Well, there’s a weird visual. This one opens much the same as all the one-shots, everyone waiting for the Void to arrive, this time in the Sentry’s head. And then, it finally happens.
Doc Ock showing up really worked for me, and still does. It sells the severity of the situation. Some unnamed hero dying is less effective. “Uh, someone died, but I don’t want to get in trouble by saying anyone in particular.”

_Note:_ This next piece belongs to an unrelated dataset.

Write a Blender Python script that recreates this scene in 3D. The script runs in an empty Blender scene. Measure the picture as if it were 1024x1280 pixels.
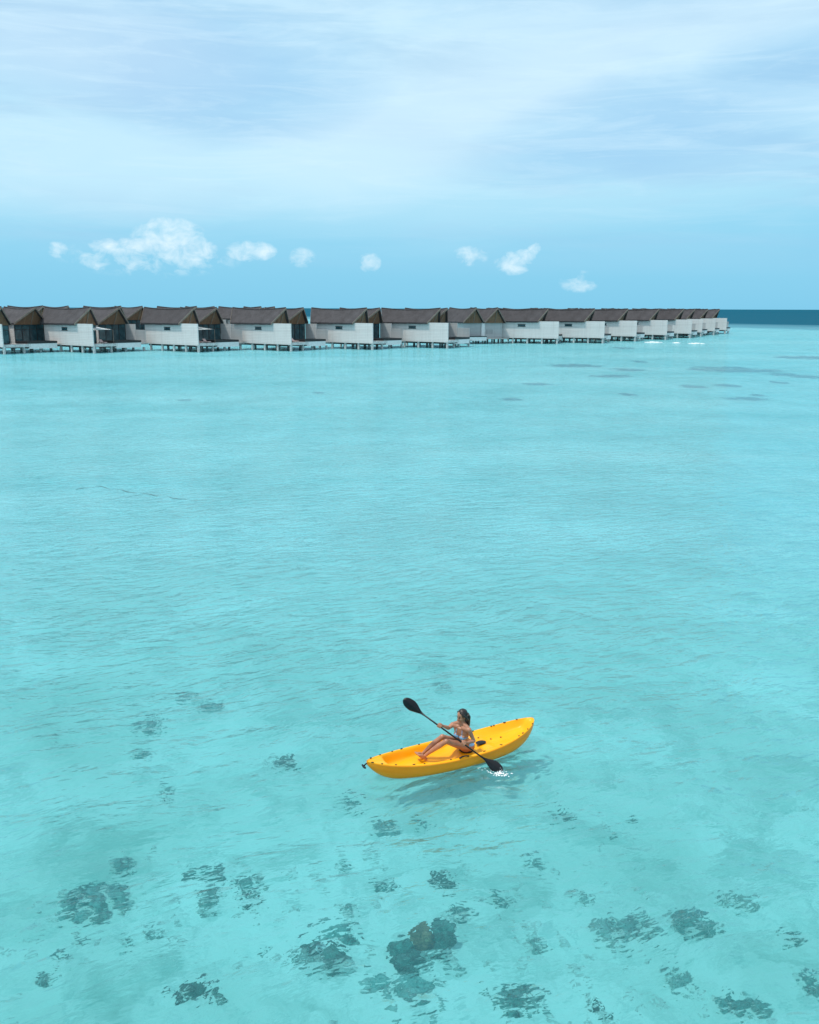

And there’s the big twist, although it was not too hard to guess by the time we got to it. The Sentry is the only one who can stop the Void because they’re the same, and one coming back means the other will, too. In the present, Sentry himself is thinking about how he has always seemed to show up in the nick of time, always been the last line of defense. How even if the world ends today, he and the Void will go on fighting forever. He begins to feel like he’s known how all this will end since before it started. In Dr. Strange’s time bubble, Reed finally remembers it was Sentry himself who decided he had to “die.” After finding out he is the Void, he knew the only way to stop the Void forever was to stop himself. And he told Reed he couldn’t just be forgotten, people had to turn on him first, no longer want his help, for the hypnotic whatever to work. So Reed assassinated his best friend’s character and then made the world forget him. And now, Reed realizes they’re going to have to go through all that all over again to get out of this.
Everyone flashes back to the last moments before Sentry was forgotten, setting up the machine, Reed making Strange promise, Reed giving Cloc his final order, which was to take care of himself, tying up all the clues.
We get a page of arty stuff about how the heroes will never really forget this day, even if they don’t remember, how it will haunt their dreams. Then Sentry, Reed & Strange get to the Watchtower and try to get the transmitter going again. Reed says he’s already sent himself false information to explain what happened today.
As much as anything, I think this series really embodies what the Marvel Universe is becoming and will be in the 2000s. It’s all here: complex storytelling that isn’t so much about throwing punches as investigating the characters. Realistic line art with gorgeous colors. And a layer of pure, shameless, over-the-top showmanship to sell the whole thing in the fake backstory and the probably fake interviews in the back. This formula will see Marvel really take over the market all over again, push all sorts of boundaries and tell a lot of stories no one ever would’ve allowed in the decades before. For awhile there, things are really exciting. And this book is sort of the pilot program, in my eyes. Have we seen the last of the Sentry? Seems somewhat unlikely, doesn’t it?